▶ **INFORMATION SUPPLIED**:
══════════════════════════════

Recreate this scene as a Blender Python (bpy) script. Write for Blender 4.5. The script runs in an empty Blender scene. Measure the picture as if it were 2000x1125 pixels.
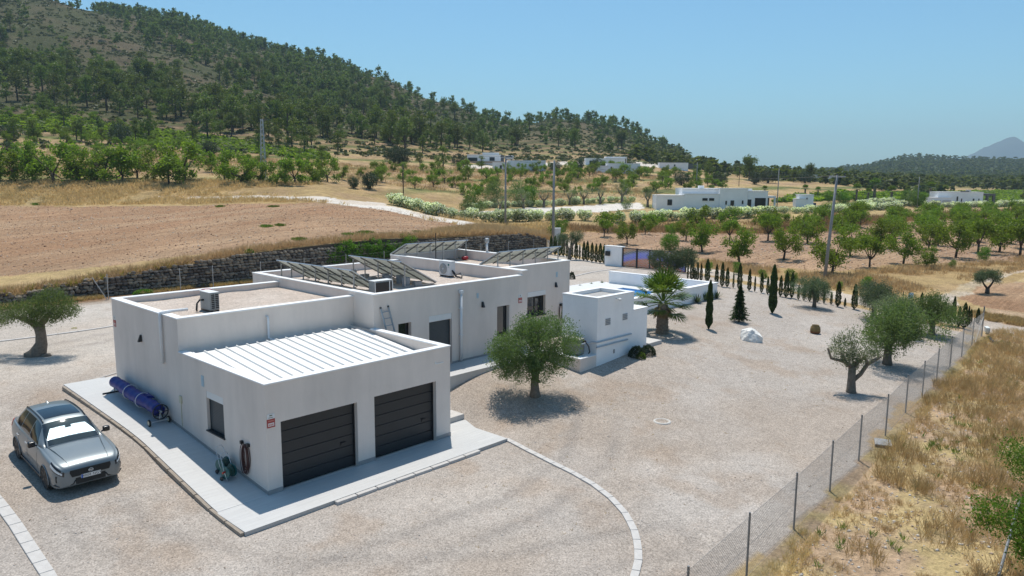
import bpy, bmesh, math, random
import numpy as np
from mathutils import Vector, Matrix

# ------------------------------------------------------------------ camera, sky, sun, exposure
S = bpy.context.scene
COL = S.collection
CAM_H = 9.3
FOC = 1450.0
PITCH, ROLL, YAW = 0.14595579, 0.0066319, 0.81545944

def cam_matrix():
    cy, sy, cp, sp, cr, sr = (math.cos(YAW), math.sin(YAW), math.cos(PITCH), math.sin(PITCH), math.cos(ROLL), math.sin(ROLL))
    fwd = np.array([sy * cp, cy * cp, -sp])
    right = np.array([cy, -sy, 0.0])
    down = np.cross(fwd, right)
    Rr = np.array([[cr, -sr, 0], [sr, cr, 0], [0, 0, 1]])
    return Rr @ np.array([right, down, fwd])
CM = cam_matrix()
cam = bpy.data.cameras.new('camera')
cam.sensor_width = 36.0
cam.lens = FOC / 2000 * 36.0
cam.clip_start = 0.1
cam.clip_end = 20000
camo = bpy.data.objects.new('camera', cam)
COL.objects.link(camo)
mw = Matrix.Identity(4)
for i in range(3):
    mw[i][0] = CM[0][i]
    mw[i][1] = -CM[1][i]
    mw[i][2] = -CM[2][i]
mw[2][3] = CAM_H
camo.matrix_world = mw
S.camera = camo

SUN = Vector((0.80, 0.97, 3.38)).normalized()
W = bpy.data.worlds.new('World')
S.world = W
W.use_nodes = True
wn = W.node_tree
for n in list(wn.nodes):
    wn.nodes.remove(n)
sky = wn.nodes.new('ShaderNodeTexSky')
sky.sky_type = 'NISHITA'
sky.sun_disc = False
sky.sun_elevation = math.asin(SUN.z)
sky.sun_rotation = math.atan2(SUN.x, SUN.y)
sky.altitude = 200
sky.air_density = 1.0
sky.dust_density = 1.0
sky.ozone_density = 2.5
bg = wn.nodes.new('ShaderNodeBackground')
bg.inputs[1].default_value = 0.132
wo = wn.nodes.new('ShaderNodeOutputWorld')
tint = wn.nodes.new('ShaderNodeMix')                       # one even white balance for the whole sky
tint.data_type = 'RGBA'
tint.blend_type = 'MULTIPLY'
tint.inputs[0].default_value = 1.0
tint.inputs[7].default_value = (0.66, 1.0, 1.06, 1)
wn.links.new(sky.outputs[0], tint.inputs[6])
wn.links.new(tint.outputs[2], bg.inputs[0])
wn.links.new(bg.outputs[0], wo.inputs[0])

sl = bpy.data.lights.new('sun', 'SUN')
sl.energy = 4.8
sl.angle = math.radians(0.53)
sl.color = (1.0, 0.94, 0.85)
so = bpy.data.objects.new('sun', sl)
COL.objects.link(so)
so.rotation_euler = SUN.to_track_quat('Z', 'Y').to_euler()
so.location = (0, 0, 60)

S.view_settings.view_transform = 'Standard'
S.view_settings.look = 'None'
S.view_settings.exposure = 0.0
S.view_settings.gamma = 1.0
S.view_settings.use_curve_mapping = False
S.render.engine = 'CYCLES'
S.cycles.max_bounces = 6
S.cycles.diffuse_bounces = 3
S.cycles.glossy_bounces = 3
S.cycles.transmission_bounces = 4
S.cycles.transparent_max_bounces = 6
S.cycles.volume_bounces = 0
S.cycles.use_denoising = True
S.cycles.caustics_reflective = False
S.cycles.caustics_refractive = False

rng = np.random.default_rng(7)
random.seed(7)

# ------------------------------------------------------------------ helpers
def ray(px, py):
    return CM.T @ np.array([(px - 1000) / FOC, (py - 562.5) / FOC, 1.0])

def to_px(P):
    P = np.asarray(P, float)
    c = (P - np.array([0, 0, CAM_H])) @ CM.T
    return 1000 + FOC * c[..., 0] / c[..., 2], 562.5 + FOC * c[..., 1] / c[..., 2], c[..., 2]

def tag(o, label=None, cat=None, group=None, kind=None):
    if label: o['label'] = label
    if cat: o['category'] = cat
    if group: o['group'] = group
    if kind: o['kind'] = kind
    return o

def empty(name, loc, rz=0.0, label=None, cat=None, group=None):
    o = bpy.data.objects.new(name, None)
    o.empty_display_size = 0.3
    COL.objects.link(o)
    o.location = loc
    o.rotation_euler = (0, 0, rz)
    return tag(o, label, cat, group)

def link(name, me, parent=None, loc=None, rot=None, scale=None):
    o = bpy.data.objects.new(name, me)
    COL.objects.link(o)
    if parent: o.parent = parent
    if loc is not None: o.location = loc
    if rot is not None: o.rotation_euler = rot
    if scale is not None: o.scale = scale
    return o

def copy_tree(o, parent=None):
    c = o.copy()
    COL.objects.link(c)
    c.parent = parent
    for ch in o.children:
        copy_tree(ch, c)
    return c

class MB:
    """collects faces; build() links them as one mesh object"""
    def __init__(s):
        s.v, s.f, s.m = [], [], []
        s.mi = 0
    def add(s, vs, fs):
        b = len(s.v)
        s.v += [tuple(v) for v in vs]
        for f in fs:
            s.f.append(tuple(b + i for i in f))
            s.m.append(s.mi)
        return s
    def box(s, x0, x1, y0, y1, z0, z1):
        vs = [(x, y, z) for z in (z0, z1) for y in (y0, y1) for x in (x0, x1)]
        return s.add(vs, [(0, 2, 3, 1), (4, 5, 7, 6), (0, 1, 5, 4), (2, 6, 7, 3), (0, 4, 6, 2), (1, 3, 7, 5)])
    def quad(s, a, b, c, d):
        return s.add([a, b, c, d], [(0, 1, 2, 3)])
    def hexa(s, lo, hi):
        """lo, hi: four points each, counter-clockwise from above"""
        vs = list(lo) + list(hi)
        return s.add(vs, [(3, 2, 1, 0), (4, 5, 6, 7), (0, 1, 5, 4), (1, 2, 6, 5), (2, 3, 7, 6), (3, 0, 4, 7)])
    def bar(s, a, b, w, h=None, up=(0, 0, 1)):
        a, b = Vector(a), Vector(b)
        h = h or w
        d = (b - a).normalized()
        u = Vector(up)
        if abs(d.dot(u)) > 0.98: u = Vector((1, 0, 0))
        x = d.cross(u).normalized() * (w / 2)
        y = x.cross(d).normalized() * (h / 2)
        return s.hexa([a - x - y, a + x - y, a + x + y, a - x + y], [b - x - y, b + x - y, b + x + y, b - x + y])
    def tube(s, pts, r, n=8, cap=True):
        pts = [Vector(p) for p in pts]
        rs = r if isinstance(r, (list, tuple)) else [r] * len(pts)
        rings = []
        ref = None
        vs = []
        for i, p in enumerate(pts):
            d = (pts[min(i + 1, len(pts) - 1)] - pts[max(i - 1, 0)]).normalized()
            if ref is None:
                ref = Vector((0, 0, 1)) if abs(d.z) < 0.9 else Vector((1, 0, 0))
            x = d.cross(ref)
            if x.length < 1e-4: x = d.cross(Vector((0, 1, 0)))
            x.normalize()
            y = x.cross(d).normalized()
            ref = y
            for k in range(n):
                a = 2 * math.pi * k / n
                vs.append(p + (x * math.cos(a) + y * math.sin(a)) * rs[i])
        fs = []
        for i in range(len(pts) - 1):
            for k in range(n):
                k2 = (k + 1) % n
                fs.append((i * n + k, i * n + k2, (i + 1) * n + k2, (i + 1) * n + k))
        if cap:
            fs.append(tuple(range(n))[::-1])
            fs.append(tuple((len(pts) - 1) * n + k for k in range(n)))
        return s.add(vs, fs)
    def lathe(s, prof, n=16, c=(0, 0, 0), axis='z'):
        vs, fs = [], []
        for r, z in prof:
            for k in range(n):
                a = 2 * math.pi * k / n
                q = (r * math.cos(a), r * math.sin(a), z)
                if axis == 'x': q = (q[2], q[0], q[1])
                if axis == 'y': q = (q[1], q[2], q[0])
                vs.append((c[0] + q[0], c[1] + q[1], c[2] + q[2]))
        for i in range(len(prof) - 1):
            for k in range(n):
                k2 = (k + 1) % n
                fs.append((i * n + k, i * n + k2, (i + 1) * n + k2, (i + 1) * n + k))
        fs.append(tuple(range(n))[::-1])
        fs.append(tuple((len(prof) - 1) * n + k for k in range(n)))
        return s.add(vs, fs)
    def wall(s, o, u, L, z0, z1, holes=(), depth=0.2, n=None):
        """wall face through o along unit u, outward normal n, holes (a0,a1,h0,h1) with reveals going inward"""
        o, u = Vector(o), Vector(u)
        n = Vector(n)
        A = sorted({0.0, L, *[h[0] for h in holes], *[h[1] for h in holes]})
        Z = sorted({z0, z1, *[h[2] for h in holes], *[h[3] for h in holes]})
        flip = u.cross(Vector((0, 0, 1))).dot(n) < 0
        P = lambda a, z, d=0.0: (o.x + u.x * a - n.x * d, o.y + u.y * a - n.y * d, z)
        def q(*p):
            s.quad(*(p[::-1] if flip else p))
        for i in range(len(A) - 1):
            for j in range(len(Z) - 1):
                ca, cz = (A[i] + A[i + 1]) / 2, (Z[j] + Z[j + 1]) / 2
                if any(h[0] < ca < h[1] and h[2] < cz < h[3] for h in holes): continue
                q(P(A[i], Z[j]), P(A[i + 1], Z[j]), P(A[i + 1], Z[j + 1]), P(A[i], Z[j + 1]))
        for a0, a1, h0, h1 in holes:
            q(P(a0, h0), P(a0, h1), P(a0, h1, depth), P(a0, h0, depth))
            q(P(a1, h0), P(a1, h0, depth), P(a1, h1, depth), P(a1, h1))
            q(P(a0, h1), P(a1, h1), P(a1, h1, depth), P(a0, h1, depth))
            q(P(a0, h0), P(a0, h0, depth), P(a1, h0, depth), P(a1, h0))
        return s
    def build(s, name, mats, parent=None, smooth=False, bevel=0.0, segs=2, loc=None, rot=None):
        me = bpy.data.meshes.new(name)
        me.from_pydata(s.v, [], s.f)
        if not isinstance(mats, (list, tuple)): mats = [mats]
        for m in mats: me.materials.append(m)
        if len(mats) > 1: me.polygons.foreach_set('material_index', s.m)
        if smooth: me.polygons.foreach_set('use_smooth', [True] * len(me.polygons))
        if bevel:
            bm = bmesh.new()
            bm.from_mesh(me)
            bmesh.ops.remove_doubles(bm, verts=bm.verts, dist=1e-5)
            es = [e for e in bm.edges if len(e.link_faces) == 2 and e.calc_face_angle(0) > 0.5]
            bmesh.ops.bevel(bm, geom=es, offset=bevel, segments=segs, affect='EDGES', profile=0.6, clamp_overlap=True)
            bm.to_mesh(me)
            bm.free()
        me.update()
        return link(name, me, parent, loc, rot)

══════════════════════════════

▶ **WHAT TO WORK ON**: Reproduce the material above from its first line through the line containing "PITCH, ROLL, YAW", both ends included, and skip every picture.

▶ **ANSWER**:
Recreate this scene as a Blender Python (bpy) script. Write for Blender 4.5. The script runs in an empty Blender scene. Measure the picture as if it were 2000x1125 pixels.
import bpy, bmesh, math, random
import numpy as np
from mathutils import Vector, Matrix

# ------------------------------------------------------------------ camera, sky, sun, exposure
S = bpy.context.scene
COL = S.collection
CAM_H = 9.3
FOC = 1450.0
PITCH, ROLL, YAW = 0.14595579, 0.0066319, 0.81545944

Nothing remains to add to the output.